#### DATA SECTION
────────────────────

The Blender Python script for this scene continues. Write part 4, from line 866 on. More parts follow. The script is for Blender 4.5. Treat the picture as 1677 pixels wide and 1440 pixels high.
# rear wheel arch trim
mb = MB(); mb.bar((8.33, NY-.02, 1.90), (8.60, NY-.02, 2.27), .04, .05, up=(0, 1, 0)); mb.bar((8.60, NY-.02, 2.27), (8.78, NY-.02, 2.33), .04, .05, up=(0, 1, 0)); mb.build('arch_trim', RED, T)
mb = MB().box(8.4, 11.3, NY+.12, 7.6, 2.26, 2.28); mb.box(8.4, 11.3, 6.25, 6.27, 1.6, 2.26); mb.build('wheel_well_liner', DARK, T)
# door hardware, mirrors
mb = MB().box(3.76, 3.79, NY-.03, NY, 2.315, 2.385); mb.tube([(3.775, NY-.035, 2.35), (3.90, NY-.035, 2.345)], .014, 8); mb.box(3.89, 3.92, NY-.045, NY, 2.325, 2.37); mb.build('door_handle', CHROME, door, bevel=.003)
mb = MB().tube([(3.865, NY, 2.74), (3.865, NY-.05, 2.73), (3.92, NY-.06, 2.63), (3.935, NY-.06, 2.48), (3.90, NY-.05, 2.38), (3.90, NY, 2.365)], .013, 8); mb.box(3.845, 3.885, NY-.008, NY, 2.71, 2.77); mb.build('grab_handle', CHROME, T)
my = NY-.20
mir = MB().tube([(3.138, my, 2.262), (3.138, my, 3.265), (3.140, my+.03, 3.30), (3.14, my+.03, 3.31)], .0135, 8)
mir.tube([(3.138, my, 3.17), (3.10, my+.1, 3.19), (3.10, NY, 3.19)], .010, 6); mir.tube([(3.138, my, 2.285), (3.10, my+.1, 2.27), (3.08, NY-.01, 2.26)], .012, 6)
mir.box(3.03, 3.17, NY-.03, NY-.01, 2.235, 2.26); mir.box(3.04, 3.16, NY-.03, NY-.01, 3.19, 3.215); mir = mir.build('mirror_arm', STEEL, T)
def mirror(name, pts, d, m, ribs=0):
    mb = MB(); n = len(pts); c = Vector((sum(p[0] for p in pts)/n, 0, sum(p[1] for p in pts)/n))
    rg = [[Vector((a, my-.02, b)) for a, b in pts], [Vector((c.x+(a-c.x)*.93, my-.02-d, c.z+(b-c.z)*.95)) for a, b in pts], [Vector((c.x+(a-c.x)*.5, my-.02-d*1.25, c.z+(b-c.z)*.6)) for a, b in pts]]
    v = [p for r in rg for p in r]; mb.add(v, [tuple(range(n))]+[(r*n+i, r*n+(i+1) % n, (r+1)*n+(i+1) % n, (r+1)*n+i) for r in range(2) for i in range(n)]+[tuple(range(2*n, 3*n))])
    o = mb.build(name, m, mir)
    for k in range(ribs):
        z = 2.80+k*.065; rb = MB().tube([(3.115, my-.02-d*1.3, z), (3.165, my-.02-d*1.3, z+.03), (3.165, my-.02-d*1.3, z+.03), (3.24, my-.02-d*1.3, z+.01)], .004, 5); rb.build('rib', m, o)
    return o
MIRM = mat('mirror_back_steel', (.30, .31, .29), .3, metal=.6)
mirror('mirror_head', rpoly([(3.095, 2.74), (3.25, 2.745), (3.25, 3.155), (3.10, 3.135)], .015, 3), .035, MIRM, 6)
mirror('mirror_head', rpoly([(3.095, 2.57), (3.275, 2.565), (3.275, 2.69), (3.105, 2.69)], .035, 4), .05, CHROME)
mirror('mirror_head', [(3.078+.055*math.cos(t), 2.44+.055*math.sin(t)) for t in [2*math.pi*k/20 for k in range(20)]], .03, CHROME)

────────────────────

#### TASK TO CARRY OUT
Extract all of the material exactly as it is written.

#### THE RESULT
The Blender Python script for this scene continues. Write part 4, from line 866 on. More parts follow. The script is for Blender 4.5. Treat the picture as 1677 pixels wide and 1440 pixels high.
# rear wheel arch trim
mb = MB(); mb.bar((8.33, NY-.02, 1.90), (8.60, NY-.02, 2.27), .04, .05, up=(0, 1, 0)); mb.bar((8.60, NY-.02, 2.27), (8.78, NY-.02, 2.33), .04, .05, up=(0, 1, 0)); mb.build('arch_trim', RED, T)
mb = MB().box(8.4, 11.3, NY+.12, 7.6, 2.26, 2.28); mb.box(8.4, 11.3, 6.25, 6.27, 1.6, 2.26); mb.build('wheel_well_liner', DARK, T)
# door hardware, mirrors
mb = MB().box(3.76, 3.79, NY-.03, NY, 2.315, 2.385); mb.tube([(3.775, NY-.035, 2.35), (3.90, NY-.035, 2.345)], .014, 8); mb.box(3.89, 3.92, NY-.045, NY, 2.325, 2.37); mb.build('door_handle', CHROME, door, bevel=.003)
mb = MB().tube([(3.865, NY, 2.74), (3.865, NY-.05, 2.73), (3.92, NY-.06, 2.63), (3.935, NY-.06, 2.48), (3.90, NY-.05, 2.38), (3.90, NY, 2.365)], .013, 8); mb.box(3.845, 3.885, NY-.008, NY, 2.71, 2.77); mb.build('grab_handle', CHROME, T)
my = NY-.20
mir = MB().tube([(3.138, my, 2.262), (3.138, my, 3.265), (3.140, my+.03, 3.30), (3.14, my+.03, 3.31)], .0135, 8)
mir.tube([(3.138, my, 3.17), (3.10, my+.1, 3.19), (3.10, NY, 3.19)], .010, 6); mir.tube([(3.138, my, 2.285), (3.10, my+.1, 2.27), (3.08, NY-.01, 2.26)], .012, 6)
mir.box(3.03, 3.17, NY-.03, NY-.01, 2.235, 2.26); mir.box(3.04, 3.16, NY-.03, NY-.01, 3.19, 3.215); mir = mir.build('mirror_arm', STEEL, T)
def mirror(name, pts, d, m, ribs=0):
    mb = MB(); n = len(pts); c = Vector((sum(p[0] for p in pts)/n, 0, sum(p[1] for p in pts)/n))
    rg = [[Vector((a, my-.02, b)) for a, b in pts], [Vector((c.x+(a-c.x)*.93, my-.02-d, c.z+(b-c.z)*.95)) for a, b in pts], [Vector((c.x+(a-c.x)*.5, my-.02-d*1.25, c.z+(b-c.z)*.6)) for a, b in pts]]
    v = [p for r in rg for p in r]; mb.add(v, [tuple(range(n))]+[(r*n+i, r*n+(i+1) % n, (r+1)*n+(i+1) % n, (r+1)*n+i) for r in range(2) for i in range(n)]+[tuple(range(2*n, 3*n))])
    o = mb.build(name, m, mir)
    for k in range(ribs):
        z = 2.80+k*.065; rb = MB().tube([(3.115, my-.02-d*1.3, z), (3.165, my-.02-d*1.3, z+.03), (3.165, my-.02-d*1.3, z+.03), (3.24, my-.02-d*1.3, z+.01)], .004, 5); rb.build('rib', m, o)
    return o
MIRM = mat('mirror_back_steel', (.30, .31, .29), .3, metal=.6)
mirror('mirror_head', rpoly([(3.095, 2.74), (3.25, 2.745), (3.25, 3.155), (3.10, 3.135)], .015, 3), .035, MIRM, 6)
mirror('mirror_head', rpoly([(3.095, 2.57), (3.275, 2.565), (3.275, 2.69), (3.105, 2.69)], .035, 4), .05, CHROME)
mirror('mirror_head', [(3.078+.055*math.cos(t), 2.44+.055*math.sin(t)) for t in [2*math.pi*k/20 for k in range(20)]], .03, CHROME)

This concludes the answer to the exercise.